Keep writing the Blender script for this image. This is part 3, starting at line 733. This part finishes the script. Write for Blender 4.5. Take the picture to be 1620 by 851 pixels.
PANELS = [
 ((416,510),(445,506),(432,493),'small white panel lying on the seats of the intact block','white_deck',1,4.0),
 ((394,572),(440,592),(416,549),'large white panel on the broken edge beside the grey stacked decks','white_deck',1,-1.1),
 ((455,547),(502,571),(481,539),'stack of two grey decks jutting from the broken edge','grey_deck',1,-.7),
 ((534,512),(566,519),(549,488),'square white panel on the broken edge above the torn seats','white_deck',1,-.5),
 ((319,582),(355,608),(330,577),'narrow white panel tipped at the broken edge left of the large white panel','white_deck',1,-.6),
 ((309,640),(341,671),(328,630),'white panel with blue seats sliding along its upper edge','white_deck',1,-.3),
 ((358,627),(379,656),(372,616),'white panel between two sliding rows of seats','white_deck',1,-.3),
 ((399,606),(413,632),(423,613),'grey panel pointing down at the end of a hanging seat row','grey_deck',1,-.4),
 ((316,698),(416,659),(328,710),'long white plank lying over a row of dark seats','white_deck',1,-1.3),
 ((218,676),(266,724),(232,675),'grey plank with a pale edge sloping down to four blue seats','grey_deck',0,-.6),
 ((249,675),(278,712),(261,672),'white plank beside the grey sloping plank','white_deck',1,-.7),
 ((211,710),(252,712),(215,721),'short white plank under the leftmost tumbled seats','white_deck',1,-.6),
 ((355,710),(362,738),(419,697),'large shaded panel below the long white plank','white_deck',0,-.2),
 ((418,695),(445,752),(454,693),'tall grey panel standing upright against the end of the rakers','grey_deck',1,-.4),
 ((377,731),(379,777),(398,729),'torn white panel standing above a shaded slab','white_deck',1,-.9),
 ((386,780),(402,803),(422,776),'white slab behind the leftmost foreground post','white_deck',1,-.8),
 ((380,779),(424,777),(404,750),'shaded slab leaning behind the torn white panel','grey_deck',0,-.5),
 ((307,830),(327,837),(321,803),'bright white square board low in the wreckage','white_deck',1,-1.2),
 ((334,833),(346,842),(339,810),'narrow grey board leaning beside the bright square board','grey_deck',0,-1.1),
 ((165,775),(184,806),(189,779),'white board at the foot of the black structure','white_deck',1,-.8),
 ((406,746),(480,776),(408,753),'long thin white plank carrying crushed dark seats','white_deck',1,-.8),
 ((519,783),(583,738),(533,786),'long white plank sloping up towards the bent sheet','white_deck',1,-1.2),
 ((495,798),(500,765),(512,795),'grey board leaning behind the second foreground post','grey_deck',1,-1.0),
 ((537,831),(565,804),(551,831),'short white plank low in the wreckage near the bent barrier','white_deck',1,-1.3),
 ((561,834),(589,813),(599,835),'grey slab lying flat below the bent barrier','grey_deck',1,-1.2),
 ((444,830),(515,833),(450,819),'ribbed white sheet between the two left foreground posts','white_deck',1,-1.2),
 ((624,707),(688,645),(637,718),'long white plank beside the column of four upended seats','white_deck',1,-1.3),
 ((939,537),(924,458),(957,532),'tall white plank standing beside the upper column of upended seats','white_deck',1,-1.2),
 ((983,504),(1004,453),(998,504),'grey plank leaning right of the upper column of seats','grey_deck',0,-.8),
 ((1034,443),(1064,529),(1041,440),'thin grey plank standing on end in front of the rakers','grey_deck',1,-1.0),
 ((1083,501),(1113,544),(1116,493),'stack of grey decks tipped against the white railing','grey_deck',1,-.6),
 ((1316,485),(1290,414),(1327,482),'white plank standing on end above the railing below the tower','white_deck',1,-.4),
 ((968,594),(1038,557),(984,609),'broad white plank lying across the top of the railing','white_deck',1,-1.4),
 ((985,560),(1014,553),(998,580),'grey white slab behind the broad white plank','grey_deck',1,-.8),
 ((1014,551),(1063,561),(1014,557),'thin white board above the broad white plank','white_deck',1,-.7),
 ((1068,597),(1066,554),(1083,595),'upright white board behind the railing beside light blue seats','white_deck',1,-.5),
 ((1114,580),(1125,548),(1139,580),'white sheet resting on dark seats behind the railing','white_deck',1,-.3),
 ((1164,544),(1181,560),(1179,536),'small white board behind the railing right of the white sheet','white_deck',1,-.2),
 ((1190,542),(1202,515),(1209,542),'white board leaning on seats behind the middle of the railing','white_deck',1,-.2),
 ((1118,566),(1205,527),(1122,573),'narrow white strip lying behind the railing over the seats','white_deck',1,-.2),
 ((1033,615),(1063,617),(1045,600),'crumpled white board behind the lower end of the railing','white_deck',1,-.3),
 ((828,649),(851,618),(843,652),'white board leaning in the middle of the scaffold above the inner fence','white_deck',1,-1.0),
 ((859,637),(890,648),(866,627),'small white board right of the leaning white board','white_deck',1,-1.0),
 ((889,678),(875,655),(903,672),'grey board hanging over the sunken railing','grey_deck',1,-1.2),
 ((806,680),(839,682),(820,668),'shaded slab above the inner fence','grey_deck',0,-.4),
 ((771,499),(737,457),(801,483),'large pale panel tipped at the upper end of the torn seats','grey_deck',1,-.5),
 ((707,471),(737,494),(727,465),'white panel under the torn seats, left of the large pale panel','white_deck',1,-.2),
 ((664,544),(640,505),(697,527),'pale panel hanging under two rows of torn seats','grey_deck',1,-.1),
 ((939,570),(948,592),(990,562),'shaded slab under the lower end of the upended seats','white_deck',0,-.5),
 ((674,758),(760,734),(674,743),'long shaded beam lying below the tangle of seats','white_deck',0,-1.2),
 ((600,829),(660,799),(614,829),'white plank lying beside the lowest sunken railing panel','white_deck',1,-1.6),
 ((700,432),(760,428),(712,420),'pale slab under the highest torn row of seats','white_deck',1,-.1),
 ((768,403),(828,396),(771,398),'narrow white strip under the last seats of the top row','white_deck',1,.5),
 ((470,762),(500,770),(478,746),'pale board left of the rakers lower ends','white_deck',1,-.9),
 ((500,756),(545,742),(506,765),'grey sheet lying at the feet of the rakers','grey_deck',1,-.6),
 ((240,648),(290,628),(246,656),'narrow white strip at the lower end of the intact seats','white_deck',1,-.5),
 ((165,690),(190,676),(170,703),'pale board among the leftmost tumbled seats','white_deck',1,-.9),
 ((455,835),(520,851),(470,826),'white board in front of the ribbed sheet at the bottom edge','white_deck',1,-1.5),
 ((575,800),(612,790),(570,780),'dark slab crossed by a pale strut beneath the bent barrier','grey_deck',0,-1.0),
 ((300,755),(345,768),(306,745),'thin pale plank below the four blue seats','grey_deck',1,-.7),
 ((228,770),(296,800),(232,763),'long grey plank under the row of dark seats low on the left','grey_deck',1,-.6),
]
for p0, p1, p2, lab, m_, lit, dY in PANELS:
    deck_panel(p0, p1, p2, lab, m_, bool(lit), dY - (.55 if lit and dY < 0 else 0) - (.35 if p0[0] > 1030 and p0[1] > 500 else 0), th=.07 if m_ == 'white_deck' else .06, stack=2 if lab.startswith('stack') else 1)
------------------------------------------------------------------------
**WORK REQUIRED:** Print exactly the lines above from the one with "((386,780),(402,803),(422,776),'white slab behind" to the one with "((537,831),(565,804),(551,831),'short white plank", including both.

**FINISHED ANSWER:**
 ((386,780),(402,803),(422,776),'white slab behind the leftmost foreground post','white_deck',1,-.8),
 ((380,779),(424,777),(404,750),'shaded slab leaning behind the torn white panel','grey_deck',0,-.5),
 ((307,830),(327,837),(321,803),'bright white square board low in the wreckage','white_deck',1,-1.2),
 ((334,833),(346,842),(339,810),'narrow grey board leaning beside the bright square board','grey_deck',0,-1.1),
 ((165,775),(184,806),(189,779),'white board at the foot of the black structure','white_deck',1,-.8),
 ((406,746),(480,776),(408,753),'long thin white plank carrying crushed dark seats','white_deck',1,-.8),
 ((519,783),(583,738),(533,786),'long white plank sloping up towards the bent sheet','white_deck',1,-1.2),
 ((495,798),(500,765),(512,795),'grey board leaning behind the second foreground post','grey_deck',1,-1.0),
 ((537,831),(565,804),(551,831),'short white plank low in the wreckage near the bent barrier','white_deck',1,-1.3),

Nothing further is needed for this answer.